Croesus believes that much of the housing-related bad news is reflected in current share prices. Current valuations are not compellingly cheap but, in the context of a healthy economy, banks are attractive investments at current levels.

C&C sharpens its market focus Drinks company C&C continues to sharpen its focus on to the growing thirst for cider. The disposal of its soft drinks business for €250 million further streamlines the group and cider will now account for approximately 90 per cent of sales and operating profits.

Cider is one of the fastest-growing drink brands in Britain and Ireland as evidenced by the 20 per cent growth in the British market in 2006. Building upon the successful launch of the Magners brand in the UK, C&C is now test marketing Spain and Germany as potential new premium cider markets.

C&C's €200 million capital investment in new facilities last year means that it has doubled its production capacity and is now well placed to supply the growing demand for its cider products.

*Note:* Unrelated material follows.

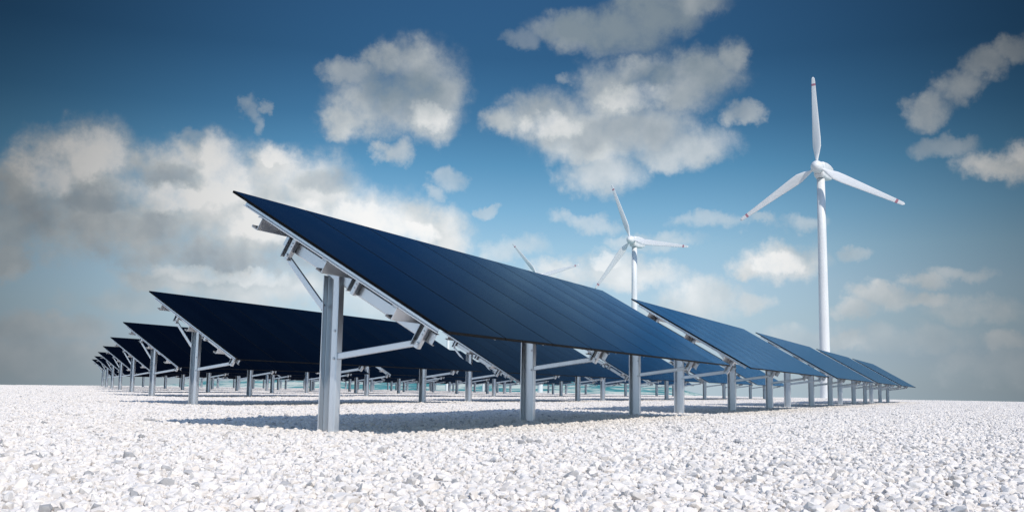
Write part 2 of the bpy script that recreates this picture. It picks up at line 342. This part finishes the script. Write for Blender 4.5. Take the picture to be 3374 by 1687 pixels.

The shares are priced for strong growth with an estimated 2008 prospective P/E of 17.5.

Essentially C&C has become a one-product company, but it is this lack of diversification that could potentially make it a very attractive take-over target for one of the major drinks companies.

To be attractive to a major player, C&C needs to develop its market share in Britain and establish a niche position in a number of continental European markets.

The key risks to its growth strategy are intensified competition in Britain and the danger that it will have to sharply increase its marketing spend in order to sustain rapid growth.

Croesus takes the view that the potential upside if the company gets it right is sufficiently attractive to outweigh these risks and the shares are well worth buying at current levels.